Saturday 29 June 2024

Neither Biden nor Trump fit to be US President

US President Joe Biden’s main opponent on the debate stage in Atlanta on Thursday night wasn’t the rambling, falsehood-filled former president who refused to admit he lost the last election or commit to respecting the result if he loses the next one. 

The 81-year-old Democrat’s real foe was himself. Biden’s disjointed performance shocked and angered many loyal Democrats, some of whom began openly questioning whether he should continue to seek a second term.

Donald Trump, 78 is just three years younger to Biden, largely avoided the kind of outbursts for which he is famous.

He did however remain consistent in using the debate stage to pour forth a steady stream of lies on everything from tariffs on China, abortion and the failed 2021 effort to block the transfer of power. Neither the moderators nor Biden offered much fact-checking. 

Biden’s Friday performance had sent parts of the Democratic political establishment into a tizzy. “DEFCON 1,” said former President Barack Obama’s campaign manager, David Plouffe.

A steady drumbeat of talking heads took to cable urging Biden to make way for a younger candidate—though it’s late in the game for such a strategy. 

Biden’s Congressional allies stood by him Friday, but the talk among doubters was centered on Vice President Kamala Harris, Michigan Governor Gretchen Whitmer and California Governor Gavin Newsom.

Harris would be the only candidate able to inherit Biden’s large campaign war chest.
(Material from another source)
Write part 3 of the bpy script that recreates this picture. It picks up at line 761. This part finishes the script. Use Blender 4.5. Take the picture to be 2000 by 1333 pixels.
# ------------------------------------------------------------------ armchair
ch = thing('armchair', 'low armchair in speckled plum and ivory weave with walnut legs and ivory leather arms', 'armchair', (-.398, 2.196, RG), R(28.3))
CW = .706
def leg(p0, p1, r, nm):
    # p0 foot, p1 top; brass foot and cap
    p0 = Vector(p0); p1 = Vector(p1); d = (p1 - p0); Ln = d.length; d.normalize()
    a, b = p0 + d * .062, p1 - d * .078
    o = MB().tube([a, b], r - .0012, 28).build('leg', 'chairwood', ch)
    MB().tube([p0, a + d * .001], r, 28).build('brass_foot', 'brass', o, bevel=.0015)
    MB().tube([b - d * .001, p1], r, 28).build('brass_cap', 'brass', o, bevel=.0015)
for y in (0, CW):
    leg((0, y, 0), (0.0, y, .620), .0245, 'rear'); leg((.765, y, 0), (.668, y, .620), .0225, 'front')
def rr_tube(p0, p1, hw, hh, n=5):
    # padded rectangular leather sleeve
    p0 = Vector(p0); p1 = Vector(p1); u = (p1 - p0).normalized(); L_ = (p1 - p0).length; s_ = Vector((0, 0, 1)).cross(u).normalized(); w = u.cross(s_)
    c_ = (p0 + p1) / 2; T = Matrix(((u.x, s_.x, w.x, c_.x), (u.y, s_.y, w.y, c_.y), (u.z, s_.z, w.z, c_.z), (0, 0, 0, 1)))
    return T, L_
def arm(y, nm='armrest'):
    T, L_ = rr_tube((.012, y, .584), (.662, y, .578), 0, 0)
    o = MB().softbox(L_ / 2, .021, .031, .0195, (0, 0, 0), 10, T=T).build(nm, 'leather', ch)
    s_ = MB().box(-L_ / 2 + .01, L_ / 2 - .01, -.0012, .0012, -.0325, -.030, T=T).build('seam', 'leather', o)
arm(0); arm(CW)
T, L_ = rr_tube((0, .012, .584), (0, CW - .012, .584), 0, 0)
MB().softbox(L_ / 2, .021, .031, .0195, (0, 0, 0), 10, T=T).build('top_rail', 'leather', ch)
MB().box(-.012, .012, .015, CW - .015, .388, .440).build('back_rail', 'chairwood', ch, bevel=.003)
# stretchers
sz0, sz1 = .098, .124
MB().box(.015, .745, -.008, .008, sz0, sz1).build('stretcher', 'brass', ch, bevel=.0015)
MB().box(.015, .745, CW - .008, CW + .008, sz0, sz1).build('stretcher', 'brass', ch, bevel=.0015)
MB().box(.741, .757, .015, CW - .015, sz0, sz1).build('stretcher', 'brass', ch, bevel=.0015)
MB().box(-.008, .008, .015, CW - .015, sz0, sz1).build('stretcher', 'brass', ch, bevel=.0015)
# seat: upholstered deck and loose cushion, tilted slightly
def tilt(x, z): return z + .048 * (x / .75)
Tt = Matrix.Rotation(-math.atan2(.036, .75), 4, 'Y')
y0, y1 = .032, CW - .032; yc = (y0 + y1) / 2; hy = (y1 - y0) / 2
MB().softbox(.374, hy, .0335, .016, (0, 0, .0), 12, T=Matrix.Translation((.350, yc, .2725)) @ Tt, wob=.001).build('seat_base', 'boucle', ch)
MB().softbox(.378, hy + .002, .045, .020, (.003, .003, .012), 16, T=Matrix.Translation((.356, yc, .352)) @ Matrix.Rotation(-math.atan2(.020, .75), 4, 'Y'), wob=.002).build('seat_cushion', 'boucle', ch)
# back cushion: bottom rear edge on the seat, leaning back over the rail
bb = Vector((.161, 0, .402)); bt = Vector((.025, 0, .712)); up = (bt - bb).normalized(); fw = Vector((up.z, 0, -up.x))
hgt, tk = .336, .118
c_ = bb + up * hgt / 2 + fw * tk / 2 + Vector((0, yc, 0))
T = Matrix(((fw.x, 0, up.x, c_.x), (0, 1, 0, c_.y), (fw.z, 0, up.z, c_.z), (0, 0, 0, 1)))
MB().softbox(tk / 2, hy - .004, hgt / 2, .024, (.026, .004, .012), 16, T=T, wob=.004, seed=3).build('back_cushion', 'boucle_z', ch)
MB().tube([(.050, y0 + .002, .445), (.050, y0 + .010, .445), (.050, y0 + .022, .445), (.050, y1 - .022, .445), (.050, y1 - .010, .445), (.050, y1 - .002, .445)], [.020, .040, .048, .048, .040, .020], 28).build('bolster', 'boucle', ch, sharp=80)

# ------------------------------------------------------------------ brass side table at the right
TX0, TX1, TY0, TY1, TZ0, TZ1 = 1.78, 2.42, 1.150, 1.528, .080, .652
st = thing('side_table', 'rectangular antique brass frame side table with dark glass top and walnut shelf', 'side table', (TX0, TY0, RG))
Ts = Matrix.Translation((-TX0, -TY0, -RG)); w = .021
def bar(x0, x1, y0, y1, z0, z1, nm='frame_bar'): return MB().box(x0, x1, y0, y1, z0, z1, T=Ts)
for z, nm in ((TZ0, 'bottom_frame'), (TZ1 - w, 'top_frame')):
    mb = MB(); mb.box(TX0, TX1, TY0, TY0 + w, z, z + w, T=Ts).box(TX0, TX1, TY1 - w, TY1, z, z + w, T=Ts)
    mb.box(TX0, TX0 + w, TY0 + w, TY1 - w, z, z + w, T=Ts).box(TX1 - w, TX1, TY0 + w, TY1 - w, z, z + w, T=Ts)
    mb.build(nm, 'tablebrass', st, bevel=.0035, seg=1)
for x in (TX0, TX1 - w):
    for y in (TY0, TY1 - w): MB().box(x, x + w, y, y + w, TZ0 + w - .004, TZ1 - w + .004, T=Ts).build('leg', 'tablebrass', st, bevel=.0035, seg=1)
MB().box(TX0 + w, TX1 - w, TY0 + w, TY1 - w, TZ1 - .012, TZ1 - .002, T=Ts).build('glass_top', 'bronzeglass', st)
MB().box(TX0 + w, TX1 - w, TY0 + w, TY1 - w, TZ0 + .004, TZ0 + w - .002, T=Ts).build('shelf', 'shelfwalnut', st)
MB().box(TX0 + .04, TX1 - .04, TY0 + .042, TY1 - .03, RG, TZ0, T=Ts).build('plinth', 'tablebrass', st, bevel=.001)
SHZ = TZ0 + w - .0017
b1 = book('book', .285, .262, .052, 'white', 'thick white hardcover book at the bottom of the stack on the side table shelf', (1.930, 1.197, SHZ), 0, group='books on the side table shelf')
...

Newsom however topped many informal lists.

He’s “arguably best equipped—in fundraising chops, in messaging and in campaign infrastructure—to step up in an emergency,” Erika D. Smith wrote in Bloomberg Opinion.

But by Friday afternoon, the president had moved to quell the panic. Following a morning of Republican glee and Democratic handwringing, a decidedly more energetic Biden took to the stage at a rally in North Carolina.

“I don’t walk as easy as I used to. I don’t walk as smoothly as I used to. I don’t debate as well as I used to,” he conceded to a cheering crowd. “But I know what I do know—I know how to tell the truth, I know right from wrong and I know how to do this job.”